On-the-job training is still essential, as it always has been, and the mentor-protege relationship still leads to efficiency and progress. But a kind of “reverse mentorship” can lead to relevant interaction between “un-equals,” and it is both enlightening and empowering.

Work-Life Balance

The pinnacle of achievement was once measured by business success. Millennials, however, are more apt to measure success in other ways; it’s not that they don’t value professional expertise, but they value it in different ways. Their goals extend beyond money, and their dreams are not confined only to their work. They believe that life exists outside of the office and away from the job site because they are always “in touch.” In a sense, they are always “on the job.” No, they cannot imagine turning off their smartphones, so don’t even try to suggest it!

This younger generation is idealistic; they want to promote the common good, “give back” to the community, establish world peace, explore their own interests, understand and preserve the world for future generations, and enjoy family, good times and good health. in short, they want the good things of life not only for themselves but for everyone.

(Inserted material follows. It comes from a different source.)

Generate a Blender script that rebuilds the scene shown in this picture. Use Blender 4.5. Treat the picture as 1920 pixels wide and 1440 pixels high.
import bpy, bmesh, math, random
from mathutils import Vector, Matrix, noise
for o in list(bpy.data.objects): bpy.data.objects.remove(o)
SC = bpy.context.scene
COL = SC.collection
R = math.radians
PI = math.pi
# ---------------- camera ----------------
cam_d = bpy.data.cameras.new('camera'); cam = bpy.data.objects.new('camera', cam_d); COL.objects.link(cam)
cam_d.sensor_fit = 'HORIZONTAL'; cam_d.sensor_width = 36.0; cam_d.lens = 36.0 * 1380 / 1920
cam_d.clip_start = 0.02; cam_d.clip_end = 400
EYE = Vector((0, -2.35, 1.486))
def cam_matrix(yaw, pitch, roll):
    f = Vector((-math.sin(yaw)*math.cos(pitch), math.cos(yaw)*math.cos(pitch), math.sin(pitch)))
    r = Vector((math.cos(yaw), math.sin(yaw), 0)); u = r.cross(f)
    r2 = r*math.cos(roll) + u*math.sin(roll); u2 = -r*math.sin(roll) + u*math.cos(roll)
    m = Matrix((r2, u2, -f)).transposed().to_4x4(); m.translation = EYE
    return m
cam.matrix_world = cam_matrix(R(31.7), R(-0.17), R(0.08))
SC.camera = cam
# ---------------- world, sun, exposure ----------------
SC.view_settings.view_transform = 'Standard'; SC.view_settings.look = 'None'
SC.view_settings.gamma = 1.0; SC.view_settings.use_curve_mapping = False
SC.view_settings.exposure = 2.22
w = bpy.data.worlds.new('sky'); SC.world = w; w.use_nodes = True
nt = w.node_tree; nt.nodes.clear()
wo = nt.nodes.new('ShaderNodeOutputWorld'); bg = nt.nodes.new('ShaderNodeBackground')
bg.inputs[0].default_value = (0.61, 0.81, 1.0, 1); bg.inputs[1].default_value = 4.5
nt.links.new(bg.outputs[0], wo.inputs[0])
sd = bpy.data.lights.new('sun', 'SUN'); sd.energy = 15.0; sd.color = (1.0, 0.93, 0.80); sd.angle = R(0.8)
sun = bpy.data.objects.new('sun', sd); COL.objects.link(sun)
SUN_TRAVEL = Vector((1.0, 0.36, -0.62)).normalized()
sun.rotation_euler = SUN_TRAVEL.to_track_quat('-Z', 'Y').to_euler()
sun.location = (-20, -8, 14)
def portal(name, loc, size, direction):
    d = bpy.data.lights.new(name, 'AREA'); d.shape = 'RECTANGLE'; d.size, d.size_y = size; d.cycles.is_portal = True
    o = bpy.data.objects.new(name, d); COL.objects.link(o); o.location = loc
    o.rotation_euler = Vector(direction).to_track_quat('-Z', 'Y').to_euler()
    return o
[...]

And, for the most part, it’s non-negotiable. They definitely want to be paid for their efforts, but they want acknowledgment for their intellectual input and business acumen, not simply a paycheck for their time. They are willing to work hard, but they want to be a part of a team, rather than an alone player.

Defining the Future of Generational Disconnect

If you take the time — and make opportunities — for open communication, you may be impressed by the wealth of ideas and the innovative suggestions your younger employees will present. Hold brainstorming sessions on a regular basis. View your role as “coach” rather than “dictator.” Seek input about procedures, timelines, ways to save money. Also, explore ways to market your products and services on social media. Your new employees will be more than happy to advise you.

“Millennial-watchers” note that a form of “attention-deficit disorder” is a generational trait. If you don’t offer your younger employees ongoing challenges, you will likely lose them at some point to another firm that promises additional learning opportunities, skill-building workshops or decision-making responsibility for day-to-day operations. Repetition is not a Millennial strong suit, but problem-solving often is. Again, however, the solutions will be new-fangled ones. View that as an important learning curve on your continuing path to business success. Be willing to let your younger employees take the lead on occasion.

Finally, Millennials are motivated by safety, by good works, by “giving back” to the community. They expect the same type of commitment from their leaders, their companies, their families and their peers. They enjoy making a difference and will become disenchanted with any organization that is simply content with the way things are.

So, if you’re up to the challenge, hire a Millennial — and make that connection!